An analogy of experience is therefore only a rule according to which unity of experience must arise out of perceptions in respect to objects (phenomena) not as a constitutive, but merely as a regulative principle.
The same holds good also of the postulates of empirical thought in general, which relate to the synthesis of mere intuition (which concerns the form of phenomena), the synthesis of perception (which concerns the matter of phenomena), and the synthesis of experience (which concerns the relation of these perceptions).
For they are only regulative principles, and clearly distinguishable from the mathematical, which are constitutive, not indeed in regard to the certainty which both possess a priori, but in the mode of evidence thereof, consequently also in the manner of demonstration.
But what has been observed of all synthetical propositions, and must be particularly remarked in this place, is this, that these analogies possess significance and validity, not as principles of the transcendental, but only as principles of the empirical use of the understanding, and their truth can therefore be proved only as such, and that consequently the phenomena must not be subjoined directly under the categories, but only under their schemata.
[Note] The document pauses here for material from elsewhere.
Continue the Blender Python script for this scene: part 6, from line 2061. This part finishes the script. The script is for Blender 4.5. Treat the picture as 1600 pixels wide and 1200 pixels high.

For if the objects to which those principles must be applied were things in themselves, it would be quite impossible to cognize aught concerning them synthetically a priorI. But they are nothing but phenomena; a complete knowledge of which--a knowledge to which all principles a priori must at last relate--is the only possible experience.
It follows that these principles can have nothing else for their aim than the conditions of the empirical cognition in the unity of synthesis of phenomena.